>> start EXTRACTED MATERIAL
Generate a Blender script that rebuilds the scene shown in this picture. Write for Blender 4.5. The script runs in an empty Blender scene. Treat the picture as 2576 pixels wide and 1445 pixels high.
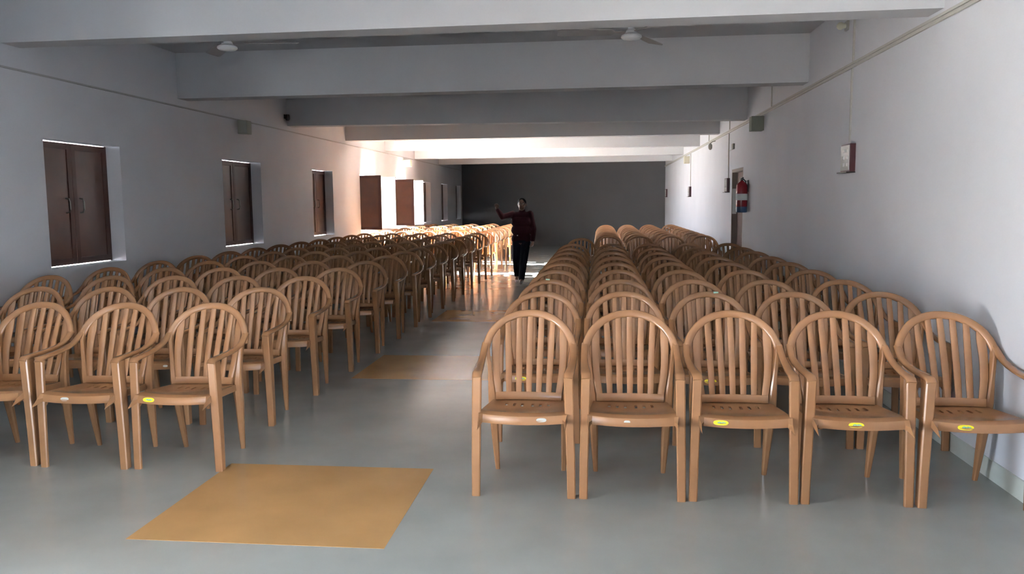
import bpy, bmesh, math, random
from mathutils import Vector, Matrix, Euler

random.seed(7)
S = bpy.context.scene
COL = S.collection
R = math.radians
XL, XR = -5.28, 2.16            # inner faces of the long walls
TH = 0.30                       # wall thickness

# ------------------------------------------------------------------ materials
def mat(name, col, rough=0.5, spec=0.5, metal=0.0, noise=0.0, nscale=8.0, rvar=0.0, bump=0.0, bscale=60.0, coat=0.0, detail=4.0):
    m = bpy.data.materials.new(name)
    m.use_nodes = True
    nt = m.node_tree
    b = nt.nodes['Principled BSDF']
    b.inputs['Base Color'].default_value = (*col, 1)
    b.inputs['Roughness'].default_value = rough
    b.inputs['Specular IOR Level'].default_value = spec
    b.inputs['Metallic'].default_value = metal
    b.inputs['Coat Weight'].default_value = coat
    tc = nt.nodes.new('ShaderNodeTexCoord')
    if noise > 0 or rvar > 0:
        n = nt.nodes.new('ShaderNodeTexNoise')
        n.inputs['Scale'].default_value = nscale
        n.inputs['Detail'].default_value = detail
        nt.links.new(tc.outputs['Object'], n.inputs['Vector'])
        if noise > 0:
            r = nt.nodes.new('ShaderNodeValToRGB')
            r.color_ramp.elements[0].position = 0.3
            r.color_ramp.elements[1].position = 0.7
            r.color_ramp.elements[0].color = (*[c * (1 - noise) for c in col], 1)
            r.color_ramp.elements[1].color = (*[min(1, c * (1 + noise)) for c in col], 1)
            nt.links.new(n.outputs['Fac'], r.inputs['Fac'])
            nt.links.new(r.outputs['Color'], b.inputs['Base Color'])
        if rvar > 0:
            mr = nt.nodes.new('ShaderNodeMapRange')
            mr.inputs['To Min'].default_value = max(0.02, rough - rvar)
            mr.inputs['To Max'].default_value = rough + rvar
            nt.links.new(n.outputs['Fac'], mr.inputs['Value'])
            nt.links.new(mr.outputs['Result'], b.inputs['Roughness'])
    if bump > 0:
        n2 = nt.nodes.new('ShaderNodeTexNoise')
        n2.inputs['Scale'].default_value = bscale
        nt.links.new(tc.outputs['Object'], n2.inputs['Vector'])
        bp = nt.nodes.new('ShaderNodeBump')
        bp.inputs['Strength'].default_value = bump
        bp.inputs['Distance'].default_value = 0.01
        nt.links.new(n2.outputs['Fac'], bp.inputs['Height'])
        nt.links.new(bp.outputs['Normal'], b.inputs['Normal'])
    return m

M = {}
M['wall'] = mat('white_wall_paint', (.61, .61, .635), .75, .3, noise=.03, nscale=1.5, bump=.08, bscale=40)
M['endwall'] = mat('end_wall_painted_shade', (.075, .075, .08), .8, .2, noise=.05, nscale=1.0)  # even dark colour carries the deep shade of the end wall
M['ceiling'] = mat('white_ceiling_paint', (.50, .50, .51), .85, .2, noise=.03, nscale=1.2)
M['beam'] = mat('white_beam_paint', (.52, .52, .53), .8, .25, noise=.03, nscale=1.5)
M['floor'] = mat('polished_grey_floor', (.315, .325, .31), .185, .5, noise=.07, nscale=2.2, rvar=.05)
M['ochre'] = mat('polished_ochre_tile', (.40, .235, .098), .19, .5, noise=.08, nscale=3.0, rvar=.06)
M['skirt'] = mat('pale_grey_green_tile', (.50, .53, .48), .35, .5, noise=.05)
M['chair'] = mat('tan_moulded_plastic', (.262, .132, .062), .25, .5, noise=.07, nscale=5.0, bump=.05, bscale=260)
M['wood'] = mat('brown_shutter_laminate', (.07, .028, .018), .30, .5, noise=.18, nscale=5)
M['woodedge'] = mat('dark_red_brown_wood', (.045, .014, .010), .4, .4, noise=.15)
M['shutter_out'] = mat('shutter_daylight_glare', (.80, .78, .72), .5, .4)  # pale colour stands in for the glare of daylight on the leaf
M['handle'] = mat('dull_metal_handle', (.22, .20, .18), .35, .5, metal=.9)
M['jamb'] = mat('tan_door_jamb_paint', (.19, .145, .12), .6, .3)
M['doorleaf'] = mat('red_brown_door', (.10, .038, .03), .4, .4, noise=.15)
M['speaker'] = mat('grey_green_speaker_cloth', (.19, .20, .165), .8, .2)
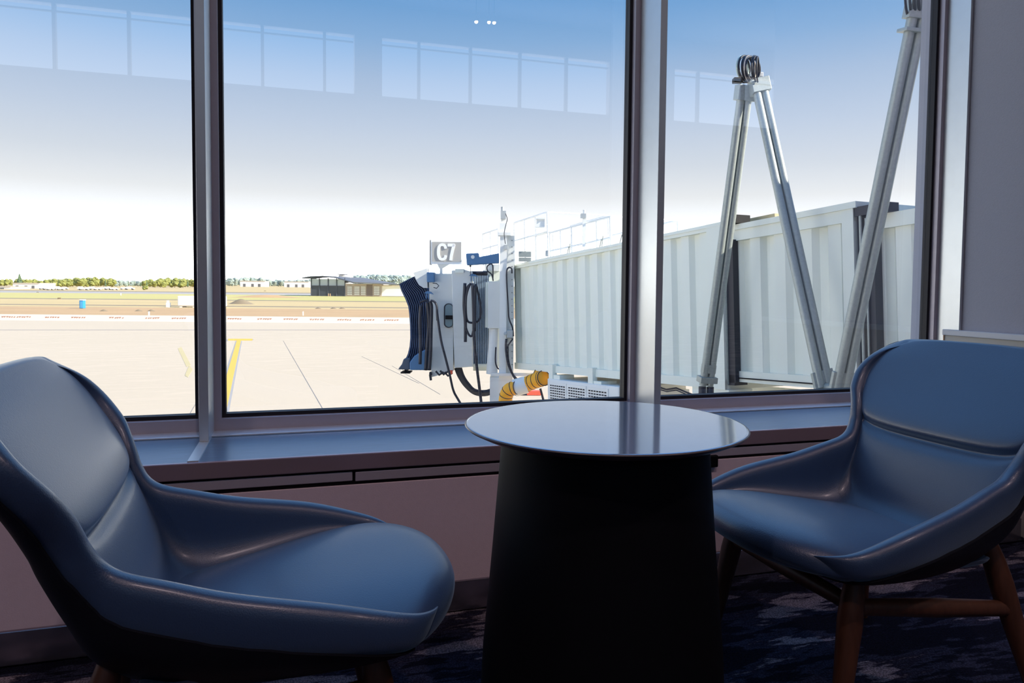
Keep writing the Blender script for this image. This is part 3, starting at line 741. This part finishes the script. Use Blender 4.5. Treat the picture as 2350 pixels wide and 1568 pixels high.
# rail lugs on the roof of section 1
for s in (2.75, 4.2, 5.0, 5.25): 
    m = MB(); m.tube([B(s, .05, 2.70), B(s+.10, .05, 2.90)], .012, 6); m.tube([B(s+.1, .05, 2.70), B(s+.16, .05, 2.96)], .012, 6); m.build('roof_lug', galv, jb)
# air-conditioning unit under section 1
ac = MB(); (sa, ha) = shof(1256, 869, -.15); (sb, hb_) = shof(1420, 888, -.15)
fr(ac, sa, sb, -.15, 1.6, ha-1.15, ha-.0)
acu = ac.build('air_conditioning_unit', white_w, jb, bevel=.02)
L = sb-sa
for i in range(3):
    g0 = sa+L*(.05+.285*i); g1 = g0+L*.24
    m = MB(); fr(m, g0-.05, g1+.05, -.165, -.15, ha-1.05, ha-.07); gr = m.build('vent_panel', white_w, acu)
    m = MB(); nc = 7
    for r_ in range(15):
        for q in range(nc):
            a = g0+(g1-g0)*(q+.14)/nc; hh = ha-.14-r_*.062
            fr(m, a, a+(g1-g0)*.72/nc, -.169, -.164, hh-.028, hh)
    m.build('vent_slots', black_m, gr)
m = MB(); fr(m, sb, sb+.22, .05, 1.5, ha-1.0, ha-.12); m.build('side_cowl', cabgrey, acu)
for px in (1262, 1352):
    s_, h_ = shof(px, 870, -.1); m = MB(); fr(m, s_-.02, s_+.18, -.12, .0, ha-.02 if px < 1300 else ha-.08, .06); fr(m, s_+.18, s_+.5, -.1, .3, ha-.02 if px < 1300 else ha-.08, ha+.10 if px < 1300 else ha+.06); m.build('hanger_bracket', white_p, jb)

# --- cab, in a frame facing the terminal
def cb(m, x0, x1, yt, yb, d, th): return fb(m, x0, x1, yt, yb, d, th)
def sil(m, pts, d, th):       # silhouette polygon at depth d, given a real thickness
    return m.prism([dep(x, y, d) for x, y in pts], FWD*th)
m = MB(); sil(m, [(984, 628), (1040, 628), (1040, 852), (990, 866)], 20.2, 2.6); cabw = m.build('cab_wall', cabgrey, jb)
m = MB(); sil(m, [(1036, 621), (1066, 619), (1084, 624), (1084, 842), (1043, 845)], 20.0, 2.9); m.build('cab_side_panel', cabgrey, jb, bevel=.02)
m = MB(); cb(m, 1044, 1064, 617, 626, 19.95, .5); m.build('roof_block', white_p, jb)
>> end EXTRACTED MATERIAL
▶ [PROBLEM]
Give the material again exactly as it is, but keep the pictures out.

▶ [PROBLEM SOLUTION]
Generate a Blender script that rebuilds the scene shown in this picture. Write for Blender 4.5. The script runs in an empty Blender scene. Treat the picture as 2576 pixels wide and 1445 pixels high.
import bpy, bmesh, math, random
from mathutils import Vector, Matrix, Euler

random.seed(7)
S = bpy.context.scene
COL = S.collection
R = math.radians
XL, XR = -5.28, 2.16            # inner faces of the long walls
TH = 0.30                       # wall thickness

# ------------------------------------------------------------------ materials
def mat(name, col, rough=0.5, spec=0.5, metal=0.0, noise=0.0, nscale=8.0, rvar=0.0, bump=0.0, bscale=60.0, coat=0.0, detail=4.0):
    m = bpy.data.materials.new(name)
    m.use_nodes = True
    nt = m.node_tree
    b = nt.nodes['Principled BSDF']
    b.inputs['Base Color'].default_value = (*col, 1)
    b.inputs['Roughness'].default_value = rough
    b.inputs['Specular IOR Level'].default_value = spec
    b.inputs['Metallic'].default_value = metal
    b.inputs['Coat Weight'].default_value = coat
    tc = nt.nodes.new('ShaderNodeTexCoord')
    if noise > 0 or rvar > 0:
        n = nt.nodes.new('ShaderNodeTexNoise')
        n.inputs['Scale'].default_value = nscale
        n.inputs['Detail'].default_value = detail
        nt.links.new(tc.outputs['Object'], n.inputs['Vector'])
        if noise > 0:
            r = nt.nodes.new('ShaderNodeValToRGB')
            r.color_ramp.elements[0].position = 0.3
            r.color_ramp.elements[1].position = 0.7
            r.color_ramp.elements[0].color = (*[c * (1 - noise) for c in col], 1)
            r.color_ramp.elements[1].color = (*[min(1, c * (1 + noise)) for c in col], 1)
            nt.links.new(n.outputs['Fac'], r.inputs['Fac'])
            nt.links.new(r.outputs['Color'], b.inputs['Base Color'])
        if rvar > 0:
            mr = nt.nodes.new('ShaderNodeMapRange')
            mr.inputs['To Min'].default_value = max(0.02, rough - rvar)
            mr.inputs['To Max'].default_value = rough + rvar
            nt.links.new(n.outputs['Fac'], mr.inputs['Value'])
            nt.links.new(mr.outputs['Result'], b.inputs['Roughness'])
    if bump > 0:
        n2 = nt.nodes.new('ShaderNodeTexNoise')
        n2.inputs['Scale'].default_value = bscale
        nt.links.new(tc.outputs['Object'], n2.inputs['Vector'])
        bp = nt.nodes.new('ShaderNodeBump')
        bp.inputs['Strength'].default_value = bump
        bp.inputs['Distance'].default_value = 0.01
        nt.links.new(n2.outputs['Fac'], bp.inputs['Height'])
        nt.links.new(bp.outputs['Normal'], b.inputs['Normal'])
    return m

M = {}
M['wall'] = mat('white_wall_paint', (.61, .61, .635), .75, .3, noise=.03, nscale=1.5, bump=.08, bscale=40)
M['endwall'] = mat('end_wall_painted_shade', (.075, .075, .08), .8, .2, noise=.05, nscale=1.0)  # even dark colour carries the deep shade of the end wall
M['ceiling'] = mat('white_ceiling_paint', (.50, .50, .51), .85, .2, noise=.03, nscale=1.2)
M['beam'] = mat('white_beam_paint', (.52, .52, .53), .8, .25, noise=.03, nscale=1.5)
M['floor'] = mat('polished_grey_floor', (.315, .325, .31), .185, .5, noise=.07, nscale=2.2, rvar=.05)
M['ochre'] = mat('polished_ochre_tile', (.40, .235, .098), .19, .5, noise=.08, nscale=3.0, rvar=.06)
M['skirt'] = mat('pale_grey_green_tile', (.50, .53, .48), .35, .5, noise=.05)
M['chair'] = mat('tan_moulded_plastic', (.262, .132, .062), .25, .5, noise=.07, nscale=5.0, bump=.05, bscale=260)
M['wood'] = mat('brown_shutter_laminate', (.07, .028, .018), .30, .5, noise=.18, nscale=5)
M['woodedge'] = mat('dark_red_brown_wood', (.045, .014, .010), .4, .4, noise=.15)
M['shutter_out'] = mat('shutter_daylight_glare', (.80, .78, .72), .5, .4)  # pale colour stands in for the glare of daylight on the leaf
M['handle'] = mat('dull_metal_handle', (.22, .20, .18), .35, .5, metal=.9)
M['jamb'] = mat('tan_door_jamb_paint', (.19, .145, .12), .6, .3)
M['doorleaf'] = mat('red_brown_door', (.10, .038, .03), .4, .4, noise=.15)
M['speaker'] = mat('grey_green_speaker_cloth', (.19, .20, .165), .8, .2)
Keep writing the Blender script for this image. This is part 3, starting at line 741. This part finishes the script. Use Blender 4.5. Treat the picture as 2350 pixels wide and 1568 pixels high.
# rail lugs on the roof of section 1
for s in (2.75, 4.2, 5.0, 5.25): 
    m = MB(); m.tube([B(s, .05, 2.70), B(s+.10, .05, 2.90)], .012, 6); m.tube([B(s+.1, .05, 2.70), B(s+.16, .05, 2.96)], .012, 6); m.build('roof_lug', galv, jb)
# air-conditioning unit under section 1
ac = MB(); (sa, ha) = shof(1256, 869, -.15); (sb, hb_) = shof(1420, 888, -.15)
fr(ac, sa, sb, -.15, 1.6, ha-1.15, ha-.0)
acu = ac.build('air_conditioning_unit', white_w, jb, bevel=.02)
L = sb-sa
for i in range(3):
    g0 = sa+L*(.05+.285*i); g1 = g0+L*.24
    m = MB(); fr(m, g0-.05, g1+.05, -.165, -.15, ha-1.05, ha-.07); gr = m.build('vent_panel', white_w, acu)
    m = MB(); nc = 7
    for r_ in range(15):
        for q in range(nc):
            a = g0+(g1-g0)*(q+.14)/nc; hh = ha-.14-r_*.062
            fr(m, a, a+(g1-g0)*.72/nc, -.169, -.164, hh-.028, hh)
    m.build('vent_slots', black_m, gr)
m = MB(); fr(m, sb, sb+.22, .05, 1.5, ha-1.0, ha-.12); m.build('side_cowl', cabgrey, acu)
for px in (1262, 1352):
    s_, h_ = shof(px, 870, -.1); m = MB(); fr(m, s_-.02, s_+.18, -.12, .0, ha-.02 if px < 1300 else ha-.08, .06); fr(m, s_+.18, s_+.5, -.1, .3, ha-.02 if px < 1300 else ha-.08, ha+.10 if px < 1300 else ha+.06); m.build('hanger_bracket', white_p, jb)

# --- cab, in a frame facing the terminal
def cb(m, x0, x1, yt, yb, d, th): return fb(m, x0, x1, yt, yb, d, th)
def sil(m, pts, d, th):       # silhouette polygon at depth d, given a real thickness
    return m.prism([dep(x, y, d) for x, y in pts], FWD*th)
m = MB(); sil(m, [(984, 628), (1040, 628), (1040, 852), (990, 866)], 20.2, 2.6); cabw = m.build('cab_wall', cabgrey, jb)
m = MB(); sil(m, [(1036, 621), (1066, 619), (1084, 624), (1084, 842), (1043, 845)], 20.0, 2.9); m.build('cab_side_panel', cabgrey, jb, bevel=.02)
m = MB(); cb(m, 1044, 1064, 617, 626, 19.95, .5); m.build('roof_block', white_p, jb)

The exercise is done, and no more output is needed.